Advertisement

2001 krizinden sonra Türkiye'nin bütçe dengesi konusunda gösterdiği duyarlılık her türlü övgünün üzerinde. Şartlar ne olursa olsun, hükümetler bütçe açığının fazla artmasına izin vermiyorlar. Bu sayede, Hazine'nin borçlanma maliyeti düştü. Bütçede faiz harcamalarından küçümsenmeyecek tasarruflar yapıldı. Yüksek enflasyonun beli kırıldı. Kısacası, krizden önemli dersler çıkarıldı.
Bu dönemde bütçe disiplini hep yeni vergiler ve dolaylı vergi artışlarıyla sağlanmaya çalışıldı. Faiz dışı harcamalardan tasarrufa gidilmeye yanaşılmadı. Dolayısıyla, düşürülemeyen harcamaların maliyeti hep tüketiciye yansıtıldı. Tüketiciye yansıtıldı, çünkü artan vergiler, katma değer ve özel tüketim vergileri gibi, hep dolaylı vergiler oldu. Geçen hafta sonu bütçe açığını önlemeye yönelik alınan önlemler de yine geçmişin aynısının biraz fazlası olmaya devam etti.

ŞARTLAR
Dolaylı vergileri artırmak için şartların uygun olduğu iddia edilemez. Toplam iç talebin daraldığı bir dönemde çeşitli dolaylı vergi oranlarındaki artışlar tüketim ve yatırım talebini biraz daha daraltıcı rol oynayacak. Daralan iç talep ya daralmaya devam edecek ya da daralmadan bir süre daha kurulamayacak. Sonuçta, ekonomik büyümedeki aşağı yönlü eğilim devam edecek. Bu şartlarda artan vergi oranlarının vergi gelirlerini artırıp artırmayacağı da o denli açık değil. Vergi oranlarını artırmanın da doğal bir sınırı var.
Enflasyon açısından da dolaylı vergi oranlarını artırmak için şartların uygun olduğu söylenemez. Çift haneli yıllık enflasyondan daha yeni çıktık. Geçen yıl yapılan vergi oranlarındaki artışlar ve döviz kurundaki hareketlilikle artan yıllık enflasyon bu yıl döviz kurundaki göreli istikrar sayesinde düşme eğilimine daha yeni girmişti. Geçen yılın bu aylarında yüksek çıkan fiyat artışları yıllık enflasyon hesaplamasından çıktıkça yıllık enflasyon daha da düşecekti. Dolaylı vergi oranlarında yapılan son artışlar bu eğilimi belki değiştirmeyecek, ama törpüleyecek.
Vergi artışlarının zamanlamasında bir kurnazlık da söz konusu. Artışlar eylül ayının son haftasında gerçekleştirildi. Dolayısıyla, vergi artışlarının eylül enflasyonuna yansıması sınırlı olacak. Geçen yıl eylül ayında aylık enflasyon yüzde 0.75 çıkmıştı. Bu yılın eylül ayının son haftasında vergi artışları olmasaydı, enflasyon belki yüzde 0.4 civarında çıkacaktı. Yeni durumda belki geçen yılki düzeyine yaklaşacak. Ama yıllık enflasyon artmamış gibi görünecek.
Vergi zamlarının tüm etkisi ekim ayı enflasyonuna yansıyacak. Geçen yıl ekim ayında aylık enflasyon yüzde 3.27 çıktığından, bu yıl ekim ayında aylık enflasyon yüzde 1.5 ya da 2 dahi çıksa, yıllık enflasyon belirgin bir biçimde düşmüş olacak. Dolayısıyla, yeni vergi zamları yıllık enflasyondaki eğilimi değiştirmemiş gibi görünecek.

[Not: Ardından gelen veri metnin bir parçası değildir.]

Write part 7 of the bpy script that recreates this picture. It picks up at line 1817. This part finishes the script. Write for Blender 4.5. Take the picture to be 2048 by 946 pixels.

BİRİ DİĞERİNİ TEHDİT EDİYOR
Ekonomi kurnazlık kaldırmaz. Aylar arası kaydırmalara güvenerek enflasyon görünümünü değiştirmek mümkün değil. Merkez Bankası'nın üstüne basarak vurguladığı enflasyon tahmini, yeni vergi düzenlemeleriyle geçerliliğini iyice yitirmiş oluyor. Bir anlamda, maliye politikası para politikasının itibarını tehdit etmiş oluyor. Merkez Bankası enflasyon tahminini daha yeni düşürmüştü. Amiyane tabirle, şimdi ters köşeye yatmış oldu.
Bu nedenle, bütçe disiplini hedefi doğru ve takdire şayan, ama bu hedefe varabilmek için tutulan yol yanlış. Eskiden, bütçe disiplinine boş verilmesi para politikasına en büyük tehdit idi, şimdi bütçe disiplini hedefine varabilmek için tutulan yol, para politikasına en büyük tehdit haline geldi.